Il ne faudrait pas, cependant, laisser de Mai, juin, juillet une impression négative. C’est au contraire, et de loin (à égalité avec Le Sorelle Macaluso) le meilleur spectacle qu’il nous a été donné de voir dans le IN cette année. Le texte retient constamment l’attention, qu’il s’agisse des monologues de Barrault et de Vilar ou des dialogues, et séduit souvent. De même que l’idée d’introduire l’auteur (Magali Bonnat) sur le plateau, pour commenter les événements et le spectacle lui-même avec des interlocutrices incarnant successivement Mai, Juin, et Juillet, puis, à la fin, Poésie et Révolution.

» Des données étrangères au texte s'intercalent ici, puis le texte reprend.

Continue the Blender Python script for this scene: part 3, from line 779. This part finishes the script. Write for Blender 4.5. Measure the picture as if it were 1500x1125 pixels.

Christian Schiaretti a dirigé de main de maître les cinquante (oui 50 !) comédiens de la distribution et nous offre une mise en scène impeccable. Les spectateurs d’un âge avancé, qui ont pris part, peu ou prou, aux événements de 68 retrouveront dans Mai, juin, juillet les emballements (et les errements) de leur jeunesse. Les autres y trouveront des raisons de réfléchir sur quelques questions essentielles, comme, par exemple, la nécessité et/ou l’impossibilité de la révolution. Du vrai théâtre politique.

Crédit photo : Ch. Raynaud de Lage.

 

(1)    C’est le même Christian Schiaretti qui a monté, en 2013, Une Saison au Congo à l’occasion du centenaire de la naissance d’Aimé Césaire. La pièce a été représentée à Fort-de-France à l’automne de cette même année.